--- START ---

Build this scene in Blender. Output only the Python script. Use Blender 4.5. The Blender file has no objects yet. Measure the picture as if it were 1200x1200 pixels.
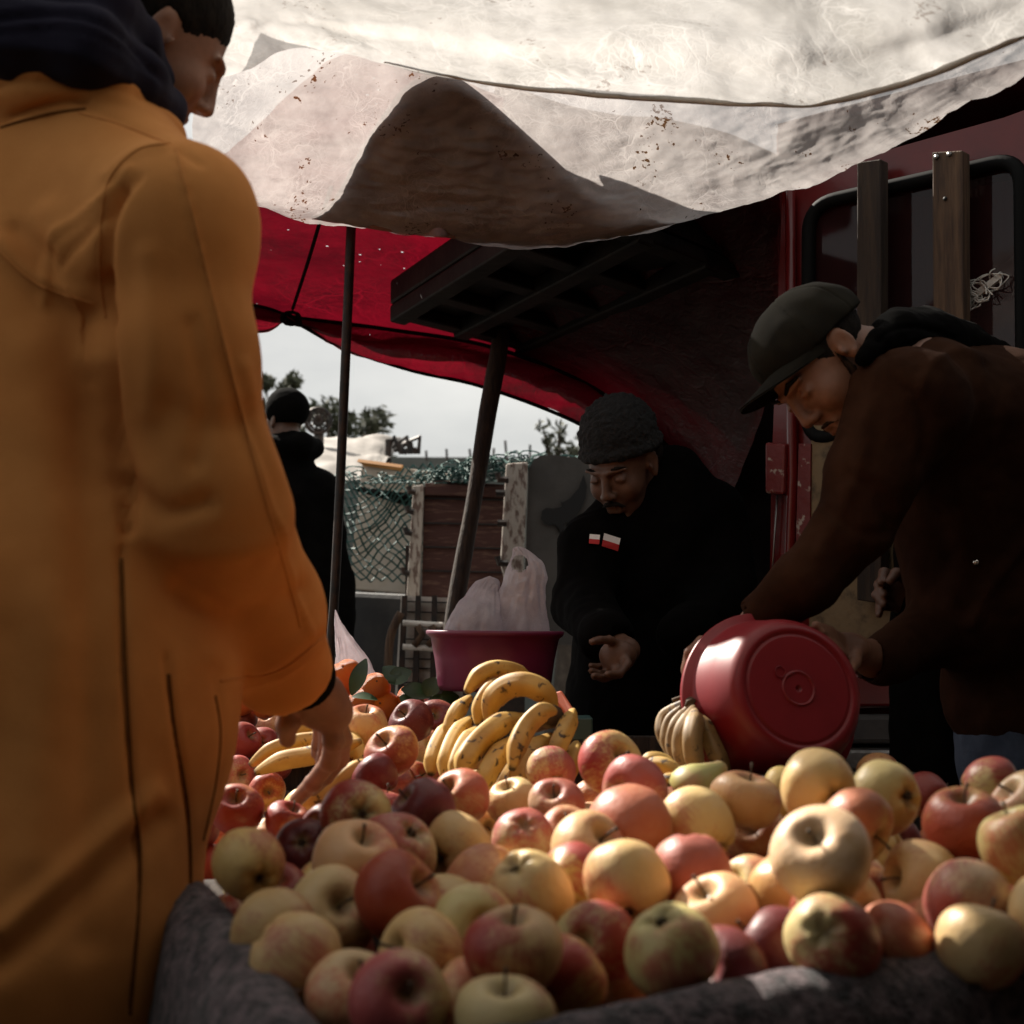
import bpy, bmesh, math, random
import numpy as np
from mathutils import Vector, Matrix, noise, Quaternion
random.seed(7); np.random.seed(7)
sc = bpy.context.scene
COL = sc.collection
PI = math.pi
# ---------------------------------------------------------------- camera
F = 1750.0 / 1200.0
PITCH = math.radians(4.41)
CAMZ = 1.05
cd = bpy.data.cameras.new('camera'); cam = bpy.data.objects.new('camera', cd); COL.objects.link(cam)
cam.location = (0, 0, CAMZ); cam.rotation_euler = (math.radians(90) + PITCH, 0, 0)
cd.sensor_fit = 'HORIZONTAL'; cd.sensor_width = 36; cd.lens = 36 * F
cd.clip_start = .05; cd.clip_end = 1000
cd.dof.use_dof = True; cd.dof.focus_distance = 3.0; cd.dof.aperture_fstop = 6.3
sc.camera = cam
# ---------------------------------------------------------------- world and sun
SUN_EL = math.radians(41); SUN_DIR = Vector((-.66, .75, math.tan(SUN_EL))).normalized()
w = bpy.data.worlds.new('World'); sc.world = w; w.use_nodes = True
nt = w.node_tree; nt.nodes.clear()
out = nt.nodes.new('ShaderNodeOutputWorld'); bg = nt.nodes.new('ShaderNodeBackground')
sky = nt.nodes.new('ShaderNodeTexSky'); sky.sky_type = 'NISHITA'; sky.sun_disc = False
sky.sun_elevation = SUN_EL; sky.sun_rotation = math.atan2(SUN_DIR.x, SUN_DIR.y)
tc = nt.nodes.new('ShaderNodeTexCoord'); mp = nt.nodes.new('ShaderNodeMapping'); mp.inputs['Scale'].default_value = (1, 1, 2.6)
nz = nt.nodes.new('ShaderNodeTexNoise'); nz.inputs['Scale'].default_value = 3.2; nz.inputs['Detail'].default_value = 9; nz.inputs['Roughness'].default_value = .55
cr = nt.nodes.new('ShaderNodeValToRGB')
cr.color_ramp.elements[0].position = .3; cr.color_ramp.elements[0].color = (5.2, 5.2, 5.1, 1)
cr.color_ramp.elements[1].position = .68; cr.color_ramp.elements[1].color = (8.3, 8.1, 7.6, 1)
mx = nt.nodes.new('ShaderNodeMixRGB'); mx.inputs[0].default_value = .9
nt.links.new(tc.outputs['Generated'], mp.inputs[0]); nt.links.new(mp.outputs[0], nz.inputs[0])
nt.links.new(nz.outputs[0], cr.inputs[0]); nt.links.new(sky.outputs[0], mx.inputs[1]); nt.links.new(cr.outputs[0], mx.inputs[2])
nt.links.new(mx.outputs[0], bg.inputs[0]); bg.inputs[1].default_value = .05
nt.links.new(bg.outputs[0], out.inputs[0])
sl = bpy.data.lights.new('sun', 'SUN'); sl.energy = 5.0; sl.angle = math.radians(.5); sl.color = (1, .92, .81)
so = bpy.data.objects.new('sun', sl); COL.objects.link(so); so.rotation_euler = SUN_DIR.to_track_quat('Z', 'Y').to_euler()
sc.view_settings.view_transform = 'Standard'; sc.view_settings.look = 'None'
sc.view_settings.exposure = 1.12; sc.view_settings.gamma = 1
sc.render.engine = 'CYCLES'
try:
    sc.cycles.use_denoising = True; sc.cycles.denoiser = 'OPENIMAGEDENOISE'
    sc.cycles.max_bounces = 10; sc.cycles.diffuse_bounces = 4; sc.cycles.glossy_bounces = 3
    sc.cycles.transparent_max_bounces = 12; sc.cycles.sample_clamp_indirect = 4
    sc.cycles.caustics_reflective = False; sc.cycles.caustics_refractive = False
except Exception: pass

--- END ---
--- START ---

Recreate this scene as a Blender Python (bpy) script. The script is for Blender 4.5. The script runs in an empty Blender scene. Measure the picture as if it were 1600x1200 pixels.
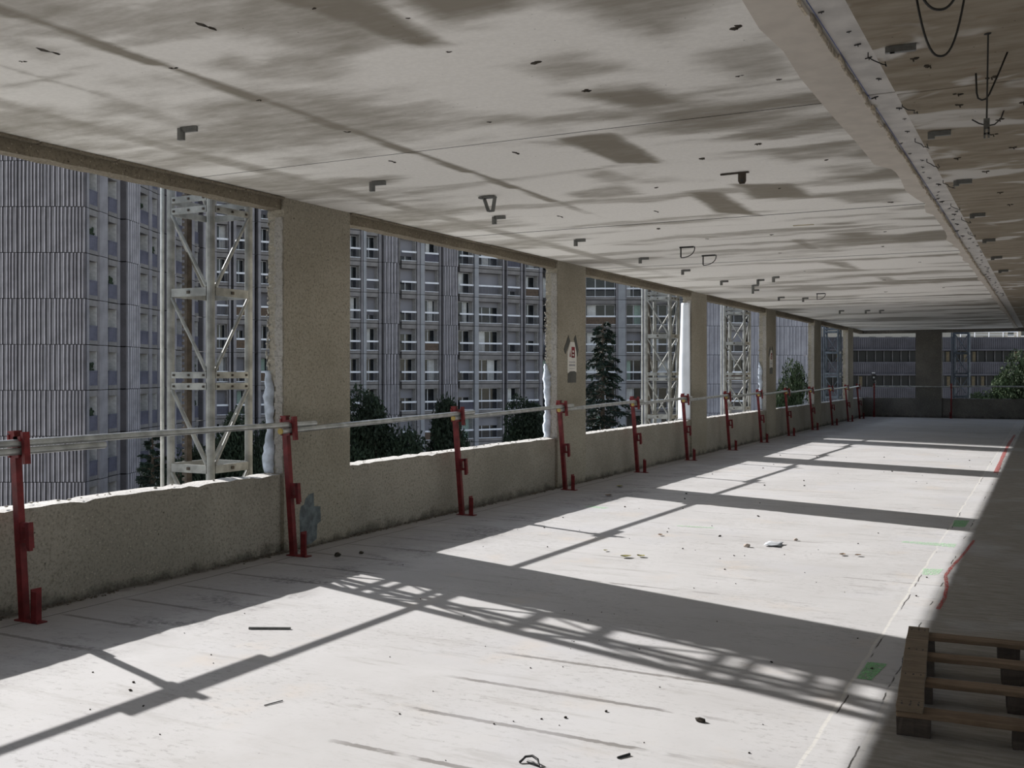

--- END ---
--- START ---

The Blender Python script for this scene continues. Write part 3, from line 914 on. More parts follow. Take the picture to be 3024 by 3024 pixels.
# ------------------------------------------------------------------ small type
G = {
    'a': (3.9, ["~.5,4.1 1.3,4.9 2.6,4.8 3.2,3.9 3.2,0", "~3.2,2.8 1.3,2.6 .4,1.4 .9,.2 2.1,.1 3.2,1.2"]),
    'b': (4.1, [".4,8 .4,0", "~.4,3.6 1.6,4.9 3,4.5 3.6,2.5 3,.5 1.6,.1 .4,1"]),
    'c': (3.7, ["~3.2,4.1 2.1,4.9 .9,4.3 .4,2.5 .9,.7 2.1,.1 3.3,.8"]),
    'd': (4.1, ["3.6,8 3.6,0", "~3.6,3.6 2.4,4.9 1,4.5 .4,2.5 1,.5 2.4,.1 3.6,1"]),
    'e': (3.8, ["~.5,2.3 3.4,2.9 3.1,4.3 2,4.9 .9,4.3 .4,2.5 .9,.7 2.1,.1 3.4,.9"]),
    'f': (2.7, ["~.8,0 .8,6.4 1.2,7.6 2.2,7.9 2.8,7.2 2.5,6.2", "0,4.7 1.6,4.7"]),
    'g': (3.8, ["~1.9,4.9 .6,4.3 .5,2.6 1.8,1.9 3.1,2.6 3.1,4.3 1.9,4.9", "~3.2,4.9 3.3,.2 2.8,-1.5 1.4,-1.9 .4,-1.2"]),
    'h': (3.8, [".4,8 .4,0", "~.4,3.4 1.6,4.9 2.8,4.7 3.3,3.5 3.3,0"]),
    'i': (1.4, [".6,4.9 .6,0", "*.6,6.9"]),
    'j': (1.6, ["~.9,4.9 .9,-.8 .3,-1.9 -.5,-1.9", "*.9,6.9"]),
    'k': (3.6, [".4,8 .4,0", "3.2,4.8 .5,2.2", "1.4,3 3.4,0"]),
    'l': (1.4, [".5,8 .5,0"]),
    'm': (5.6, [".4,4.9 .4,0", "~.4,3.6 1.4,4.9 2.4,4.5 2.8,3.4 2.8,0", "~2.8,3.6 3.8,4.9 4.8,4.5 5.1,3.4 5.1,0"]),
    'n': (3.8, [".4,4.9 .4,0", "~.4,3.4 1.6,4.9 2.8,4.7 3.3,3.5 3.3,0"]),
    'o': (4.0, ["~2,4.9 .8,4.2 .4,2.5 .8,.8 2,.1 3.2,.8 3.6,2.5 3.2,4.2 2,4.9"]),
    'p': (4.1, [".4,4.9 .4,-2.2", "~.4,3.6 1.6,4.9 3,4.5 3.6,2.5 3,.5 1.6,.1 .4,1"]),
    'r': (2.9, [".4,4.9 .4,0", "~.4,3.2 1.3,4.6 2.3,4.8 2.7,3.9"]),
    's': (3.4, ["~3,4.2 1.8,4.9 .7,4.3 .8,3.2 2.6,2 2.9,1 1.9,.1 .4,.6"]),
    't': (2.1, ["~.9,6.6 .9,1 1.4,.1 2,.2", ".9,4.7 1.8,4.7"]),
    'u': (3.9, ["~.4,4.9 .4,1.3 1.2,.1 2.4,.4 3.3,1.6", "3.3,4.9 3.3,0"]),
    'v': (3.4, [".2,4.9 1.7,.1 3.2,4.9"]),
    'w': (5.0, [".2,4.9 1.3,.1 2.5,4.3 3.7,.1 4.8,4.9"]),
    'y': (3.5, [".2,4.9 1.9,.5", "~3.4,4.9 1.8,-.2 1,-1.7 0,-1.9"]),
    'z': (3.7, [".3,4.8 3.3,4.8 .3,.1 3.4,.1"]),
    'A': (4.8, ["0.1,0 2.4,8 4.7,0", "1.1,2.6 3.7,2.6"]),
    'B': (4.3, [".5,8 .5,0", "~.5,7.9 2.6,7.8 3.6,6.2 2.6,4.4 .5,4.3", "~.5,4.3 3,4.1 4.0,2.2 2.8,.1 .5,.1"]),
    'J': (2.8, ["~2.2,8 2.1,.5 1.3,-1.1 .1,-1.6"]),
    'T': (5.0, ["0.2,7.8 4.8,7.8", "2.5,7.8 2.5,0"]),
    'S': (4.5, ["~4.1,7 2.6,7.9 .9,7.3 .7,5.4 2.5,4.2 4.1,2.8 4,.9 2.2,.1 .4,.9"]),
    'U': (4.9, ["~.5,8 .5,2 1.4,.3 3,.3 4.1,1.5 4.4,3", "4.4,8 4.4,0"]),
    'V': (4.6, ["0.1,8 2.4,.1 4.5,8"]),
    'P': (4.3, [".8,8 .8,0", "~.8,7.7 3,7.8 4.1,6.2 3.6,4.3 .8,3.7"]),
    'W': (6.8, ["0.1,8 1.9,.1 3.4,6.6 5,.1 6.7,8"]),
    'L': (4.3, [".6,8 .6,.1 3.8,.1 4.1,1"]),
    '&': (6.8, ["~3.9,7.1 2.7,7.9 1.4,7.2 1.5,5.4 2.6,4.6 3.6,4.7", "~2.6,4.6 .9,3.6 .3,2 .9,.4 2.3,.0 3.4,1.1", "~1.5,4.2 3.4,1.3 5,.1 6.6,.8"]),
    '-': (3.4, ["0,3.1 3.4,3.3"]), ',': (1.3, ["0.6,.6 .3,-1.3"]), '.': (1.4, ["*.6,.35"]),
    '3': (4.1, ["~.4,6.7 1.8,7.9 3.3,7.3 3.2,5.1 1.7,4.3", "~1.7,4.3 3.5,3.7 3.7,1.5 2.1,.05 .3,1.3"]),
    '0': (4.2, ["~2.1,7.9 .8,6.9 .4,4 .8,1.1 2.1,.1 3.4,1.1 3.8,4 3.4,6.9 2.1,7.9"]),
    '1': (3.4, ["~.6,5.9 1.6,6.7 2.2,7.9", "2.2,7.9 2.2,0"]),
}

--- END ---

*YOUR OBJECTIVE*: Read the entries and select each line where the word "Python" is found.

*EXERCISE OUTPUT*:
Build this scene in Blender. Output only the Python script. Use Blender 4.5. The Blender file has no objects yet. Measure the picture as if it were 1200x1200 pixels.
Recreate this scene as a Blender Python (bpy) script. The script is for Blender 4.5. The script runs in an empty Blender scene. Measure the picture as if it were 1600x1200 pixels.
The Blender Python script for this scene continues. Write part 3, from line 914 on. More parts follow. Take the picture to be 3024 by 3024 pixels.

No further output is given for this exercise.